"The 6-2-0 was a most unusual wheel arrangement, where the bulk of the locomotive’s weight was on the unpowered leading wheels rather than the powered driving wheels, therefore giving poor adhesion. The type was only practicable on the Crampton locomotive with a low boiler and large driving wheels placed behind the firebox.
Aeronautical engineers had (still have?) a saying, “If it looks good it’ll fly good,” and it’s usually proved to be the case. We could probably apply the same saying to locomotives. The Crampton type looked downright weird, no wonder it didn’t work out.
As far as coal for a locomotive fuel the Paterson and Hudson River Railroad tried anthracite coal in the 1840’s, however it only worked well in locomotives with a vertical boiler, which were an evolutionary dead end. Bituminous coal’s time would come later.
The story you’re telling is about Lightning, which is most certainly not a 6-2-0 regardless of what certain wack British sources may try to tell you.
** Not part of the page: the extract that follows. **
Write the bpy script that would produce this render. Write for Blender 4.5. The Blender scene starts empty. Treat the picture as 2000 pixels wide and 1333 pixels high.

This is a remarkable design, noted as easily sustaining 60mph in at least one source I’ve read. Here she is:
The 6-2-0 of course is the infamous Monster, over a decade earlier, complete with enormous drivers with paneling between the spokes to keep from paddling ballast everywhere at colossal speed. I am still in awe of a man who could progress in half a decade from assembling the John Bull to conceiving of… let alone getting constructed… something like this:
Of course most of the caption (from 1911) is ridiculously mistaken.
It’s the 96 inch drivers. I once read that they had a hard time starting a train but that “nothing could catch them” once they got going. And, look at the bright side, they had outside valve gear (Stephenson, I guess) back in the 184o’s
You can’t see the stack. That is the spark-arresting system. As with other contemporary systems there is a sheet-metal funnel around the ‘normal’ stack, and sparks in the exhaust are knocked down to gather there. The two ‘bolts on Frankenstein’s monster’s neck’ are cleanout ports for accumulated stuff.
Interesting how big it needs to be to catch all the unburned stuff. Gives you an idea of how much fuel it burns vs. what it doesn’t!
Well, that was the problem with wood as a fuel. While wood burns relatively clean (there’s no cinders to dispose of like there is with coal) there’s a LOT of sparks that can find their way up the stack and into the surrounding countryside, especially with a hard-working locomotive.
Setting farmer’s chicken coops on fire was no way to make friends!
The gauge is interesting, but of course this was the “Pioneer Age” of American railroading, all sorts of different gauges were tried, usually on the whim of the railroad companies.
And they may have intended to burn anthracite coal, but as I said in an earlier post it just didn’t work in the horizontal boilered locomotives of the time.
I’m sure they DID burn anthracite in this locomotive, as it was in the specifications. Whether they changed to wood, and when that move was made (and why) would make interesting reading.
Perhaps the photo illustrates the locomotive in its wood burning phase. Perhaps in its anthracite burning phase. I do agree that the stack looks “woody”. And a lot like an add-on.
Disagree with this in several places. First of all there were very many unsightly locomotives which did their required tasks very well and “weird” or “ugly” is very subjective. There are many Europeans who says American steam locomotives are hideous while everyone except a minority hold disdain for Belgian and Central European aesthetics (I like both mentioned above personally). Locomotives come to look as they do for their needs (most of the time at least). The plumbing “under the kitchen sink” appearance of continental locomotives had a purpose along with square chimneys and outside frames (the engineering qualities of these features are all a discussion on their own).
Its also very Americacentric (even Anglocentric) to say the Cramptons didn’t work out. They were mainstays on the continent to the extent that many were still at work until the 20th century and were as good as it got for mid nineteenth century solutions for fast running with moderately weighted trains apart from using Brunel gauge. The C&A 6-2-0 design was a notably poorly conceived road of the Crampton layout and sadly that’s about as far as it’s legacy went in the US. The track conditions of Great Britain and the US weren’t as suited for it as the continent was.